No movimento estudantil nunca. Porque na universidade tem 50% de mulheres. No parlamento é que não tem.
E no parlamento, já houve alguma postura que tenha lhe constrangido?
Lá é sempre um tratamento adjetivado.
Adjetivado em quê sentido, deputada?
Desde que fui eleita deputada federal sempre fui tratada como a "musa do Congresso Nacional". Preconceitos de gênero. Isso não me incomoda muito porque qualquer mulher, em qualquer lugar, passa por isso. Se eu fosse garçonete eu poderia ser assediada pelo meu patrão. Não penso que eu seja vítima disso mais do que outra mulher. O meu incômodo é igual ao das outras mulheres em boa parte do mundo em razão desse tipo de tratamento.
Nos últimos anos, a ONU criou uma agência específica para lutar pelo empoderamento feminino, a ONU Mulheres. Aqui no Brasil foi eleita a primeira presidente da história do país. Essas conquistas refletem, de certa forma, os avanços da luta das mulheres?
Sim. São simbolismos. Existe uma geração (a minha), que ocupa espaços muito naturalizados e que às vezes não consegue perceber a mudança cultural que está acontecendo, porque ela não é perceptível aos olhos. Aquela frase que a presidenta Dilma costuma dizer e que muitos não conseguem compreender, eu penso que é a que tem o maior valor: "Sim, a mulher pode!".

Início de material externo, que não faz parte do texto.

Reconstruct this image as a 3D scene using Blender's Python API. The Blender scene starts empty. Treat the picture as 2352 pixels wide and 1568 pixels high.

A força que ela teve de fazer para os partidos indicarem ministras mulheres foi a prova do quanto que a nossa sociedade é atrasada. Hoje essas mulheres estão lá porque a presidenta constrangeu alguns partidos. São avanços concretos - elas são ministras de Estado. E os jornais continuam fazendo comentários jocosos sobre ministras, sobre a roupa que elas vestem, o corte de cabelo, o namorado... Mas uma hora a mudança será feita.